I was a victim to my life, not a participant. I started to think that something had to change, that I needed help and I didn’t know where to turn. In May of 2007, a friend gave me a book that changed my life, The Drama of the Gifted Child by Alice Miller. After reading it I finally felt like I knew enough about myself to move forward into scary, unknown places. Over the next eight months, I stopped speaking to my best friend (severing ties with him was one of the kindest things I had done for myself in a long, long time), put a lot of attention on myself, and noticed all the little places I was letting my life run me.

I noticed that simply by putting attention on these places, the behavior around them would shift, almost as if by magic. Mind you, I had no previous experience with spiritual practices, no working knowledge of manifestation principles or Buddhist teachings. I was an East Coast transplant, a lapsed Roman Catholic, and had never taken an interest in things “greater than myself”. Yet here I am, a little dumbfounded and a lot amazed that when I put attention on something small (e.g. I ALWAYS let the other person order first in a restaurant), I suddenly became aware of what I really wanted (I know what I want to order already, I want to order now). Once the space had been created for my desire to arise, choosing it became a LOT easier.

Eighteen months after reading Drama, I had stagnated. I was thrilled to have gained all this insight into myself, yet I kept hitting a wall. There was something I needed to see about myself that I couldn’t, and I didn’t know how to proceed. I knew one thing though, and that was that I couldn’t do it by myself. I needed help. It was then that one of the few friends I had left suggested I check out OneTaste.

One Wednesday evening he and I drove into San Francisco and attended our first InGroup, and something strange and new happened. From the moment I arrived, my stomach was doing flip-flops and making these loud, embarrassing noises. I had never experienced this kind of discomfort before. I mean, sure, I’d been nervous plenty, but it had never shown up in quite this way. Despite my flip-floping stomach, InGroup was great, I felt like I was in a room full of people who were on a similar journey, and I thought that maybe there was something there for me. But I wasn’t sure.

We came back the following week, and as we pulled up to find parking, my stomach started doing flip-flops again. That was when I knew that I was in the right place. My body was trying to tell me something, and for the first time, I was really listening to it.

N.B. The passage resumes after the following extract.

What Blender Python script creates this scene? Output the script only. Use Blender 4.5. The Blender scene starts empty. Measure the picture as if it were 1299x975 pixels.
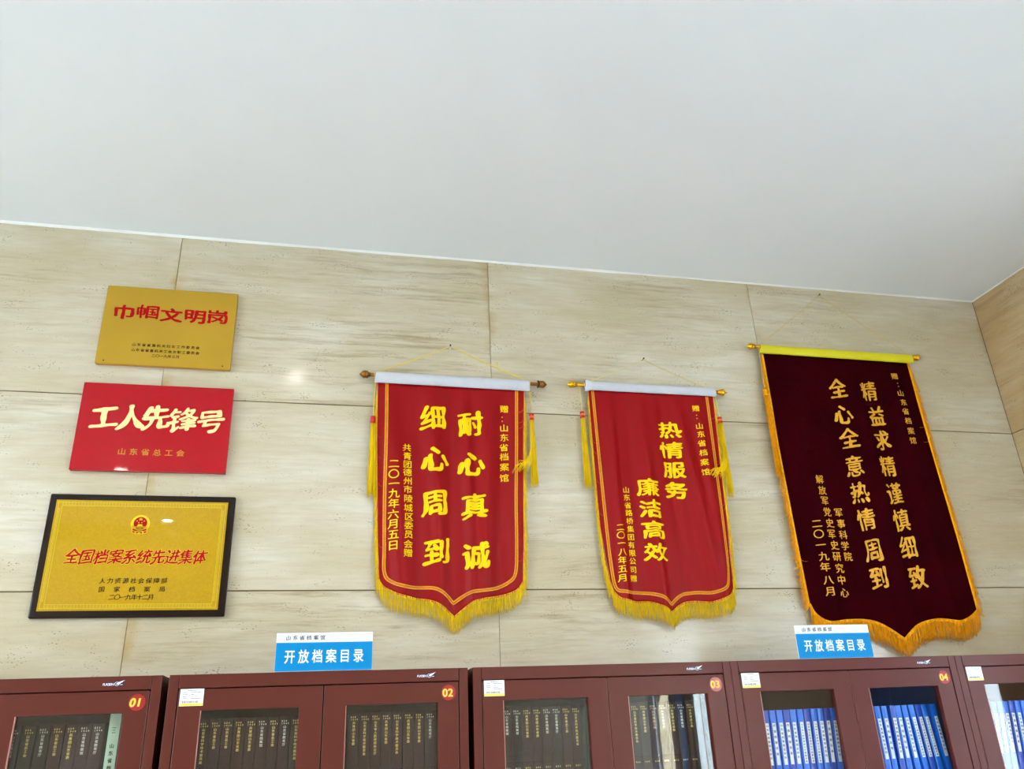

Over the following weeks, I continued to go to InGroup and started to take courses. I learned more about myself in a few months than I had in the previous 15 years. I learned that it was possible to embrace all of the things about myself that I had always tried to hide. I could bring them out into the light of day, and I experienced the exact opposite of what I thought would happen. I found that by showing all of myself to the people I was forming connections with, I was becoming closer to them. I discovered that what I thought were the ugly, unlovable parts of myself, were the very pieces that also made me unique and relatable. By exposing myself, I gave people the truth of who I am, and I found that this truth is the thing that people want to love. Hiding, on the other hand, had people mistrust my motivations and my character. I thought I was good at pretending, but I forgot that we feel each other as human beings; and no matter how good my shtick, the people I came into contact with could sense that there was something else going on back here. Even when they couldn’t tell what it was, they could sense the in-congruence between who I was inside and who I was outside. Bringing all that to the surface was honest and scary, and it removed the layers between me and the people I wanted to connect with.

In January of 2009, I learned to OM. I’ll keep that story for my next blog, but let me say that nothing I learned in those first few courses can compare to the body of knowledge I’ve received through OMing. That body, of course, belongs to me.

Here at OneTaste we all have our own story of how we got here. The obstacles we have each over come, and the ones we continue to face along the journey, come in many different forms. Confronting true vulnerability and intimacy can be quite a challenging experience. And every one of us will say, it's been worth it, to have our sex and desire in it's right place in our lives.